Mark Schappert, Le Moyne’s associate director of career services, says the foundation of the first challenge—to engage, teach, and advise students who could benefit from the office’s career development resources and programming—is based more on the percentage of students the career services office reaches.
“If we don’t just count numbers of appointments or workshop attendees, but looked at percentage of the target population we engage, we are far from our goal of advancing the career development of most of our students,” Schappert explains.
He notes that the second challenge relates to knowing what students learn from career services and providing some evidence of that learning.
“Our traditional approaches to career development alone—individual appointments and group workshops—lack structure and are piecemeal,” he says. “They are largely reactive, weak in incentives, and lack student accountability, unlike graded academics. These approaches are still largely event or activity focused rather than outcomes focused.”
Le Moyne’s career services office took two major steps to address these challenges. First, it began partnering with others—department heads, faculty, deans, and program directors—who see the value of career readiness programs and who can encourage or require students to become engaged with career services. For example, the division of management and its dean are working with career services to launch a new career development program for all undergraduate business-related majors. The program will lay out a required four-year sequence of online and workshop learning.
Despite challenges, including a realignment in reporting lines, Schappert notes that the benefits of the outreach are worth the extra effort.
“Partnering with others has been very helpful,” he says. “I think it’s very hard for career services to get the results we want by ourselves.”
Technological integration has also been a boon to career readiness preparedness and assessment efforts.
“It occurred to me that e-learning and learning portfolios were great newer tools that could potentially strengthen our overall approach to student career development,” Schappert says.

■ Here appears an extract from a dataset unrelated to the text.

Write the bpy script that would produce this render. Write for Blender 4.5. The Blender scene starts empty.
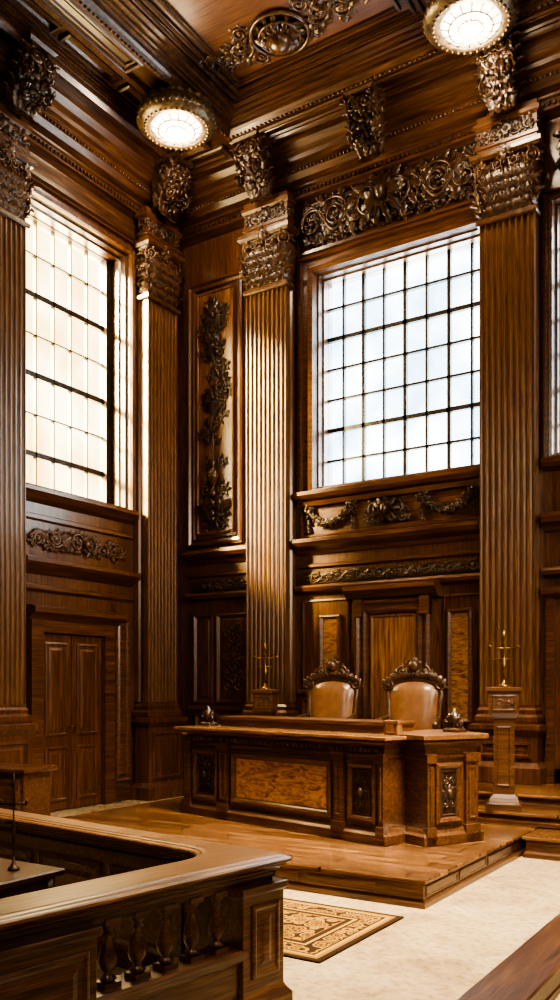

In 2009, he helped create a comprehensive online student career development system to address major areas associated with career development, such as self-assessment, career exploration, job-search skill development, graduate school applications, and more.

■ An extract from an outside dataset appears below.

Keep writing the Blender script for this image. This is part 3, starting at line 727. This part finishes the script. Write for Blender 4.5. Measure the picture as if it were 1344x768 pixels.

“We use our online career development system to record what transpired and what students got out of it,” Schappert explains. “It’s also like a toolbox. It holds all kinds of career development instruments, resources, information, and guidance, and puts them in one place.”

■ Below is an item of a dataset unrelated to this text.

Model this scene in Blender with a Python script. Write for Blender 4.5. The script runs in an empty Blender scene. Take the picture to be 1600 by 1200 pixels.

The system is designed to be used by students throughout their undergraduate college careers, ideally beginning in their first year. Career services staff can access student accounts to review student input, assess progress, and provide feedback.
Early results have been positive: In the first pilot, which used first-year students, documented learning outcomes in the four identified areas—such as “Students will be able to identify and briefly describe their top three Holland types and code”—ranged from 73 percent to 78 percent. In the second pilot, completed in 2010-11, students were required to complete specific modules, and more than 90 percent used the system to do so and demonstrated attainment of at least three basic resume guidelines.
Since the pilots, other academic departments have approached career services about partnering.
“We’re called career services, but ‘services’ doesn’t have anything to do with outcomes; it has to do with output,” Schappert says. “We’re trying to advance the idea of not just focusing on what we put out, but on the impact we have on our students.”